Any web-based undertaking requires a great deal of systems integration, and insurers typically have dispersed legacy systems across their lines of business. Hand in glove with the push to web-enabled offerings have come end-to-end automation, or straight-through processing projects.

Innovative solution
IBM is focusing on this area through a strategic alliance with The Innovation Group (TIG). The two companies will deliver e-business solutions they say can reduce the costs of claims management by up to 20%. Claims management can represent up to 70% of an insurer's total costs.

The two companies will jointly market and sell a range of solutions worldwide through a dedicated sales and support team.

The first of these is TIG's Innovative Claims Management, which enables proactive management of the whole claims environment. It is designed to help insurers achieve significant efficiencies in the cost management area while improving the effectiveness of the claims process.

Under the terms of the agreement, TIG will base its offerings on IBM's application framework for e-business, an open standards-based technology infrastructure that helps developers integrate internet technologies with legacy systems. Elements of the solution include DB2

Universal Database, MQ-Series messaging middleware and Websphere application server family, as well as S/390 enterprise servers and Netfinity servers. TIG is working with Royal & Sunalliance (RSA) to define the solution for use in the firm's UK personal lines business.

Peter Tillotson, head of change at RSA, says: “When you're looking to move the business forward, it's nice to find a solution that offers so much potential benefit both to customers and to RSA.”

A major feature of the system will be the ability of RSA staff to instantly deploy the full range of resources to deal with a claim. David Neave, claims director at RSA, says: “We'll be able to use it to arrange a home visit from a staff member, an appointment at a recommended vehicle repairer, order a replacement TV or video from an approved supplier or organise any of a number of similar services.”

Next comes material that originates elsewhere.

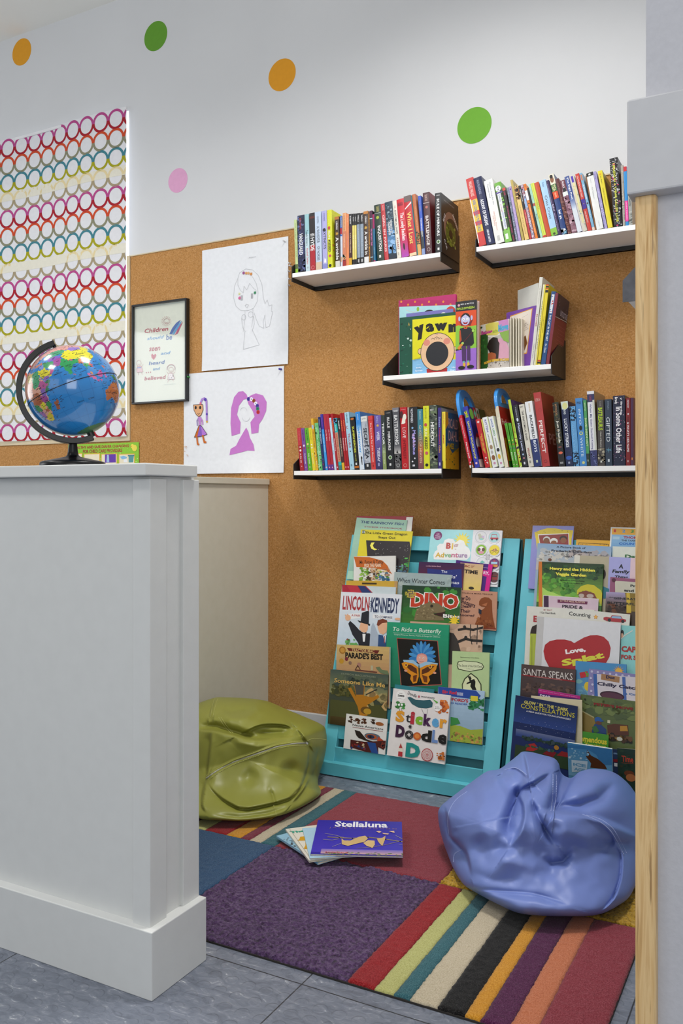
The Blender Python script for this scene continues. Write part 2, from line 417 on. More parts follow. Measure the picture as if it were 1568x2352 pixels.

Not only will customers be able to monitor the progress of their claim, but any of the suppliers involved will be able to instantly record when they have provided the required service.

In this way, RSA is able to take a more proactive approach to claims management.

Getting it right
Brown says the key to claims management is to offer claims handlers good decision-making tools up front. By enabling handlers to work through the processes and send claims on to the right people at the right time, claims can be settled at the first touch, she says.

“I think insurance companies now realise that a reasonable investment could have a major impact on the bottom line. Integration will bring them into a new world by linking with other systems. We're not talking about throwing stuff out – older systems are still the foundation.”

With web-enabled systems now so prevalent in the market, 2001 should prove to be a boom year for suppliers.

“In terms of what you can deliver, the market hasn't progressed hugely in a year but, in terms of realising that claims handling is an area for action now, that mindset has changed,” says Brown. “We are starting to see significant budgets for the claims space.”